Reproduce the entries word for word, and omit any picture you find in them.

▬▬▬▬▬▬▬▬▬▬

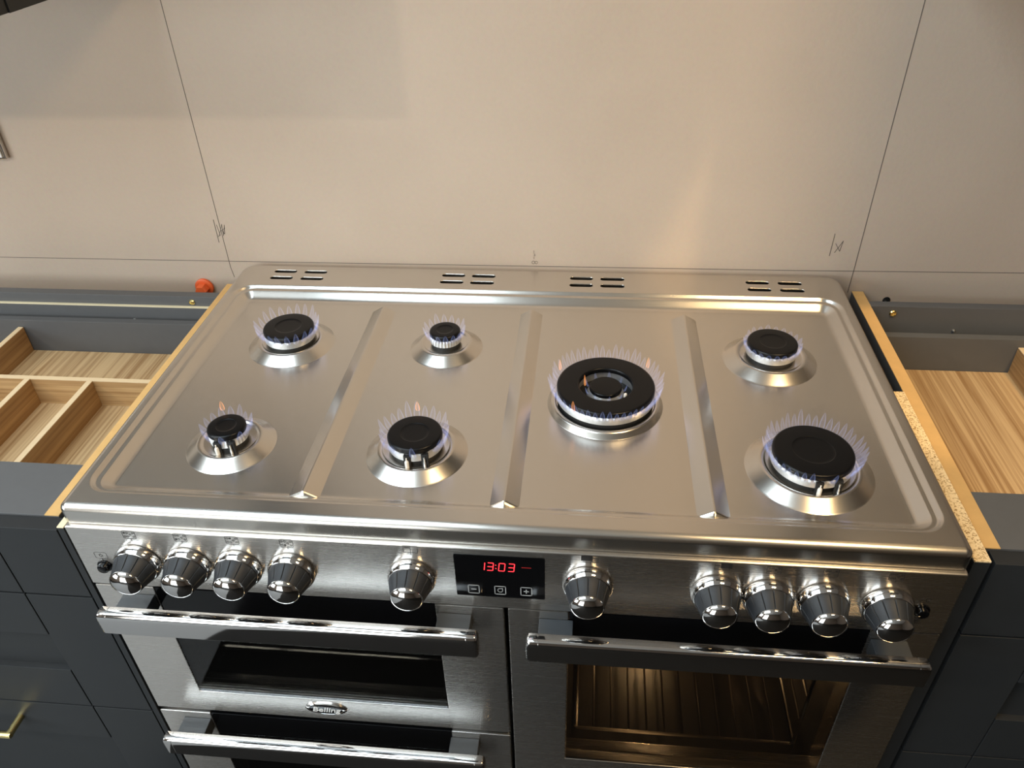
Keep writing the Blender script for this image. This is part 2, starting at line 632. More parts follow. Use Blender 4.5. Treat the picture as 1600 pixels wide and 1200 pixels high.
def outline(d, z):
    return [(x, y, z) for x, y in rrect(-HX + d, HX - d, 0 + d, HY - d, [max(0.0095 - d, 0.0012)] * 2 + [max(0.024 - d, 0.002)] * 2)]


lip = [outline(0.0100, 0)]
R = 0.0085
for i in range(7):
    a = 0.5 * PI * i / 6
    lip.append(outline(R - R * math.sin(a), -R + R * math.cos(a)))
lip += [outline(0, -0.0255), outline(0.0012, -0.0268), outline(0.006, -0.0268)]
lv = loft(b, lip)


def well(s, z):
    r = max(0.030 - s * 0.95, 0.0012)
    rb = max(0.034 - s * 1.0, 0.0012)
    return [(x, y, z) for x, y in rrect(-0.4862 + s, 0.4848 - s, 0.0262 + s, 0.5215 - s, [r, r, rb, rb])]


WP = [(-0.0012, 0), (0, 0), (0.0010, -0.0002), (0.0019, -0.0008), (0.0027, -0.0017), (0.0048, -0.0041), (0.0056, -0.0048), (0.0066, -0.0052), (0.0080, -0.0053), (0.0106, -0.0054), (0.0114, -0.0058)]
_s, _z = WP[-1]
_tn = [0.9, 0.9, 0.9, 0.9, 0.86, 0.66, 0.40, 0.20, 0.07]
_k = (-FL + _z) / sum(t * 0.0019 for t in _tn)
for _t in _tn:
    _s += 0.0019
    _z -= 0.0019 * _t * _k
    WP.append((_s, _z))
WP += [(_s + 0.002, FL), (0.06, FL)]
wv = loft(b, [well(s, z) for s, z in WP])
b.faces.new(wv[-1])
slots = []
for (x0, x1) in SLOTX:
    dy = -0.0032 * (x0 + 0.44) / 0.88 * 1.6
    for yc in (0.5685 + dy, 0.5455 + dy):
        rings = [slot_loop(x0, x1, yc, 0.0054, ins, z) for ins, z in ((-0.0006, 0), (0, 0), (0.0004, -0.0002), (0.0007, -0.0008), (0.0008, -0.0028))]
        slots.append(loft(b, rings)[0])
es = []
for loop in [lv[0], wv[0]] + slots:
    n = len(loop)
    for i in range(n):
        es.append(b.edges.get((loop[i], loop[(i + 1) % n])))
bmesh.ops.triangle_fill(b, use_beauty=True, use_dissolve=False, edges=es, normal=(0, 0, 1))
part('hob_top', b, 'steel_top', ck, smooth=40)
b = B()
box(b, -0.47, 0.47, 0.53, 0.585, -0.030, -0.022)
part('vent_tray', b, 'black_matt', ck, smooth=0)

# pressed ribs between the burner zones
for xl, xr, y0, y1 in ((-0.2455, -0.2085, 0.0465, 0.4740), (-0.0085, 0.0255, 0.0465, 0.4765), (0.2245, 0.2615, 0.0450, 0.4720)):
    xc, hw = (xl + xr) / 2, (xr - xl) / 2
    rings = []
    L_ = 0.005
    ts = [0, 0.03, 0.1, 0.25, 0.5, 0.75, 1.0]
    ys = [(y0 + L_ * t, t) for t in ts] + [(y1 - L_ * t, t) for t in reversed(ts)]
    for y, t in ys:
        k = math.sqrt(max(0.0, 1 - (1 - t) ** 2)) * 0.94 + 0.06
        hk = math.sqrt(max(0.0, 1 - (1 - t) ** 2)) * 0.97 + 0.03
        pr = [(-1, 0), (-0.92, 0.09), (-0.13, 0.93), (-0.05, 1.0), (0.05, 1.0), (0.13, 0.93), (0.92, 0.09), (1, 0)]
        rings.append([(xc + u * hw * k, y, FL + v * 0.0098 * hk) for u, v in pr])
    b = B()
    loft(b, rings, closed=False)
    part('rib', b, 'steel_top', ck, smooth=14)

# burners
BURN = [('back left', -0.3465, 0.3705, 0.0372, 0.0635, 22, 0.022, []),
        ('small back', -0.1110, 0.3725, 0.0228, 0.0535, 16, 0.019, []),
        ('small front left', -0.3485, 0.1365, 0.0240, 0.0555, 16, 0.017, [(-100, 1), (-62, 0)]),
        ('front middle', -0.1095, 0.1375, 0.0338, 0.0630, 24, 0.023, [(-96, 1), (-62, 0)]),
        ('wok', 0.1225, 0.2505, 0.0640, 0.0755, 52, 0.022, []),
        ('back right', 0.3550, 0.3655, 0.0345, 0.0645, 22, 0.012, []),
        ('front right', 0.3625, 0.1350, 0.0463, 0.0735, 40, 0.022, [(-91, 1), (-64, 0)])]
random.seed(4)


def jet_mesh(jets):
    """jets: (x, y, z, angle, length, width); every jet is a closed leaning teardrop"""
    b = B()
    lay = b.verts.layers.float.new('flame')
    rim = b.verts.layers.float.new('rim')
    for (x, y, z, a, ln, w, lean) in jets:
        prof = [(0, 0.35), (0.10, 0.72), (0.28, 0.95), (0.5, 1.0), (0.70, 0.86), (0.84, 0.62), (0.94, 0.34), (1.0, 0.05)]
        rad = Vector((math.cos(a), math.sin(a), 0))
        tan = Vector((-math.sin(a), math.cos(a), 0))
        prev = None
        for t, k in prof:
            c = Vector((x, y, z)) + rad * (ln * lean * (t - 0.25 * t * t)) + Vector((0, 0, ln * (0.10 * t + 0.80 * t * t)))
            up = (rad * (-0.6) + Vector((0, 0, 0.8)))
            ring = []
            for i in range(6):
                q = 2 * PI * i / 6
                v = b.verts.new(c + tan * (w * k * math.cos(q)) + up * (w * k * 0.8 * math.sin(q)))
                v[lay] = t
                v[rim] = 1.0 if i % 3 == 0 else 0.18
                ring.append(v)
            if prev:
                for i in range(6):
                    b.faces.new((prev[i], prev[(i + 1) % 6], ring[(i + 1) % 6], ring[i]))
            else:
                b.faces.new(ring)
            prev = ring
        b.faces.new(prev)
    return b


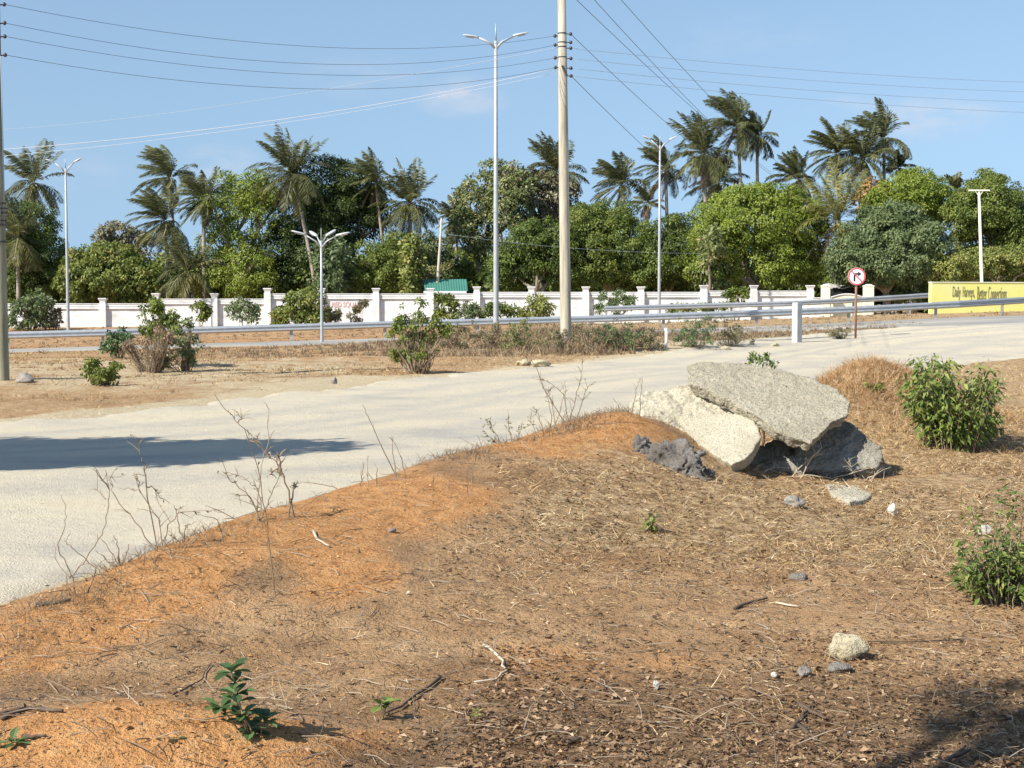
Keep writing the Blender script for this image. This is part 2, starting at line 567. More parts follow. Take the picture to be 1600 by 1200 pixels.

▬▬▬▬▬▬▬▬▬▬

• _REPLY TO THE EXERCISE_:
Keep writing the Blender script for this image. This is part 2, starting at line 632. More parts follow. Use Blender 4.5. Treat the picture as 1600 pixels wide and 1200 pixels high.
def outline(d, z):
    return [(x, y, z) for x, y in rrect(-HX + d, HX - d, 0 + d, HY - d, [max(0.0095 - d, 0.0012)] * 2 + [max(0.024 - d, 0.002)] * 2)]


lip = [outline(0.0100, 0)]
R = 0.0085
for i in range(7):
    a = 0.5 * PI * i / 6
    lip.append(outline(R - R * math.sin(a), -R + R * math.cos(a)))
lip += [outline(0, -0.0255), outline(0.0012, -0.0268), outline(0.006, -0.0268)]
lv = loft(b, lip)


def well(s, z):
    r = max(0.030 - s * 0.95, 0.0012)
    rb = max(0.034 - s * 1.0, 0.0012)
    return [(x, y, z) for x, y in rrect(-0.4862 + s, 0.4848 - s, 0.0262 + s, 0.5215 - s, [r, r, rb, rb])]


WP = [(-0.0012, 0), (0, 0), (0.0010, -0.0002), (0.0019, -0.0008), (0.0027, -0.0017), (0.0048, -0.0041), (0.0056, -0.0048), (0.0066, -0.0052), (0.0080, -0.0053), (0.0106, -0.0054), (0.0114, -0.0058)]
_s, _z = WP[-1]
_tn = [0.9, 0.9, 0.9, 0.9, 0.86, 0.66, 0.40, 0.20, 0.07]
_k = (-FL + _z) / sum(t * 0.0019 for t in _tn)
for _t in _tn:
    _s += 0.0019
    _z -= 0.0019 * _t * _k
    WP.append((_s, _z))
WP += [(_s + 0.002, FL), (0.06, FL)]
wv = loft(b, [well(s, z) for s, z in WP])
b.faces.new(wv[-1])
slots = []
for (x0, x1) in SLOTX:
    dy = -0.0032 * (x0 + 0.44) / 0.88 * 1.6
    for yc in (0.5685 + dy, 0.5455 + dy):
        rings = [slot_loop(x0, x1, yc, 0.0054, ins, z) for ins, z in ((-0.0006, 0), (0, 0), (0.0004, -0.0002), (0.0007, -0.0008), (0.0008, -0.0028))]
        slots.append(loft(b, rings)[0])
es = []
for loop in [lv[0], wv[0]] + slots:
    n = len(loop)
    for i in range(n):
        es.append(b.edges.get((loop[i], loop[(i + 1) % n])))
bmesh.ops.triangle_fill(b, use_beauty=True, use_dissolve=False, edges=es, normal=(0, 0, 1))
part('hob_top', b, 'steel_top', ck, smooth=40)
b = B()
box(b, -0.47, 0.47, 0.53, 0.585, -0.030, -0.022)
part('vent_tray', b, 'black_matt', ck, smooth=0)

# pressed ribs between the burner zones
for xl, xr, y0, y1 in ((-0.2455, -0.2085, 0.0465, 0.4740), (-0.0085, 0.0255, 0.0465, 0.4765), (0.2245, 0.2615, 0.0450, 0.4720)):
    xc, hw = (xl + xr) / 2, (xr - xl) / 2
    rings = []
    L_ = 0.005
    ts = [0, 0.03, 0.1, 0.25, 0.5, 0.75, 1.0]
    ys = [(y0 + L_ * t, t) for t in ts] + [(y1 - L_ * t, t) for t in reversed(ts)]
    for y, t in ys:
        k = math.sqrt(max(0.0, 1 - (1 - t) ** 2)) * 0.94 + 0.06
        hk = math.sqrt(max(0.0, 1 - (1 - t) ** 2)) * 0.97 + 0.03
        pr = [(-1, 0), (-0.92, 0.09), (-0.13, 0.93), (-0.05, 1.0), (0.05, 1.0), (0.13, 0.93), (0.92, 0.09), (1, 0)]
        rings.append([(xc + u * hw * k, y, FL + v * 0.0098 * hk) for u, v in pr])
    b = B()
    loft(b, rings, closed=False)
    part('rib', b, 'steel_top', ck, smooth=14)

# burners
BURN = [('back left', -0.3465, 0.3705, 0.0372, 0.0635, 22, 0.022, []),
        ('small back', -0.1110, 0.3725, 0.0228, 0.0535, 16, 0.019, []),
        ('small front left', -0.3485, 0.1365, 0.0240, 0.0555, 16, 0.017, [(-100, 1), (-62, 0)]),
        ('front middle', -0.1095, 0.1375, 0.0338, 0.0630, 24, 0.023, [(-96, 1), (-62, 0)]),
        ('wok', 0.1225, 0.2505, 0.0640, 0.0755, 52, 0.022, []),
        ('back right', 0.3550, 0.3655, 0.0345, 0.0645, 22, 0.012, []),
        ('front right', 0.3625, 0.1350, 0.0463, 0.0735, 40, 0.022, [(-91, 1), (-64, 0)])]
random.seed(4)


def jet_mesh(jets):
    """jets: (x, y, z, angle, length, width); every jet is a closed leaning teardrop"""
    b = B()
    lay = b.verts.layers.float.new('flame')
    rim = b.verts.layers.float.new('rim')
    for (x, y, z, a, ln, w, lean) in jets:
        prof = [(0, 0.35), (0.10, 0.72), (0.28, 0.95), (0.5, 1.0), (0.70, 0.86), (0.84, 0.62), (0.94, 0.34), (1.0, 0.05)]
        rad = Vector((math.cos(a), math.sin(a), 0))
        tan = Vector((-math.sin(a), math.cos(a), 0))
        prev = None
        for t, k in prof:
            c = Vector((x, y, z)) + rad * (ln * lean * (t - 0.25 * t * t)) + Vector((0, 0, ln * (0.10 * t + 0.80 * t * t)))
            up = (rad * (-0.6) + Vector((0, 0, 0.8)))
            ring = []
            for i in range(6):
                q = 2 * PI * i / 6
                v = b.verts.new(c + tan * (w * k * math.cos(q)) + up * (w * k * 0.8 * math.sin(q)))
                v[lay] = t
                v[rim] = 1.0 if i % 3 == 0 else 0.18
                ring.append(v)
            if prev:
                for i in range(6):
                    b.faces.new((prev[i], prev[(i + 1) % 6], ring[(i + 1) % 6], ring[i]))
            else:
                b.faces.new(ring)
            prev = ring
        b.faces.new(prev)
    return b


Keep writing the Blender script for this image. This is part 2, starting at line 567. More parts follow. Take the picture to be 1600 by 1200 pixels.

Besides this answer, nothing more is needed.